2011, el año del cambio,
por Gonzalo Müller.
Cuando Sebastián Piñera llevó su promesa del cambio hasta La Moneda, no imaginó las reales dimensiones y lo expansivo que resultaría su mensaje. La necesidad de cambio se había aculado ya por demasiado tiempo.
Hoy vemos a una ciudadanía empoderada, dispuesta a denunciar, articular, movilizarse, exigir sus derechos, enfrentar a la autoridad y desconfiada de los intermediarios en su relación con el poder. ¡Qué lejos queda la imagen del chileno que soportaba en silencio, que no levantaba la voz nunca, que asumía con resignación su realidad! Este cambio social y cultural se expresa transversalmente, pero con mayor fuerza en las nuevas generaciones, en los hijos de la abundancia, aquellos que han tenido acceso a una mejor educación y calidad de vida que nunca antes en nuestra historia.
Se trata de un ciudadano exigente con sus autoridades, que demanda mayor participación y transparencia en cada espacio de lo público y también de lo privado.
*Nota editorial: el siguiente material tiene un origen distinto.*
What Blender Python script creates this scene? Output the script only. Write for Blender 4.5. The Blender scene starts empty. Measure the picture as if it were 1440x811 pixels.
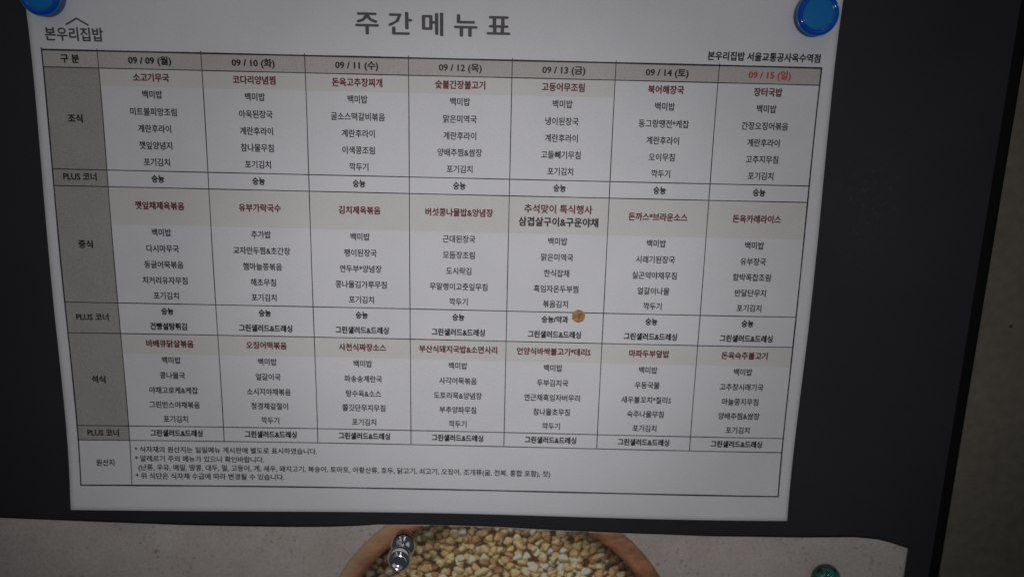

Las marcas y las empresas se han comenzado a adaptar rápidamente a estos cambios, y la política hace sus mejores esfuerzos por estar a la altura, avanzando en la inscripción automática y el voto voluntario, en primarias para seleccionar a los candidatos, en revisar la ley de partidos políticos: la agenda del Gobierno en esta materia se ha ido fortaleciendo y puede provocar cambios profundos en la cultura política de nuestro país.
La sola voluntariedad del voto implica un cambio sustancial en la lógica que hasta ahora habían tenido nuestras elecciones, ya que como en nuestro viejo padrón electoral el voto era obligatorio para quienes decidían inscribirse, los candidatos sabían que, más que adhesión, lo determinante era mantener un bajo nivel de rechazo, porque finalmente los electores se verían obligados a votar, aunque fuera por el mal menor. Esto provocó que el discurso se homogeneizara en extremo, que la preocupación de los políticos fuera más la simpatía que la claridad de proyectos, que se instalara un discurso de lo políticamente correcto más allá de la necesaria coherencia entre lo que se dice y lo que se hace.
Muchas veces los grandes cambios implican un cierto rechazo inicial, vencer una resistencia cultural, para posteriormente consolidarse por sus frutos. Esto es parte del inicio de nueva cultura política, que privilegie la honestidad y la trasparencia aunque no se esté de acuerdo, frente al disfraz permanente de las diferencias.
Ahora se espera que, con la inscripción automática, incorporando a los más de cuatro millones de no inscritos (aunque nominalmente la participación electoral baje), pero sobre todo con la voluntariedad del voto, se introduzca un cambio político mayor. No sólo por la más alta incertidumbre en los resultados, que de por sí vigoriza la democracia, sino por el cambio en la conducta que van a tener que experimentar los partidos y sus candidatos, donde al actual esfuerzo por convencer se le quitará la subvención de la obligatoriedad. Así, la decisión previa de ir a votar implicará un desafío mayor quizás que la de por quién hacerlo.
A una ciudadanía más empoderada y dispuesta a asumir los costos de la movilización no debiera preocuparle este cambio en las reglas del juego, sino valorarlo positivamente. El problema lo tendrán aquellos que, sin convencer demasiado y sin motivar a nadie, han usufructuado demasiado tiempo de la inercia.
El que deberá trabajar más ahora será el candidato, no el ciudadano. Ya no veremos más a electores preocupados a última hora de conocer el nombre de los candidatos por los cuales obligados deberán votar, sino a candidatos recorriendo y convocando, hasta el último momento, para hacer ver la importancia de ir a votar, y la diferencia que es capaz de hacer si llega a ganar. Así, serán los candidatos quienes comenzarán a transpirar con más fuerza por conseguir movilizar y activar a la ciudadanía.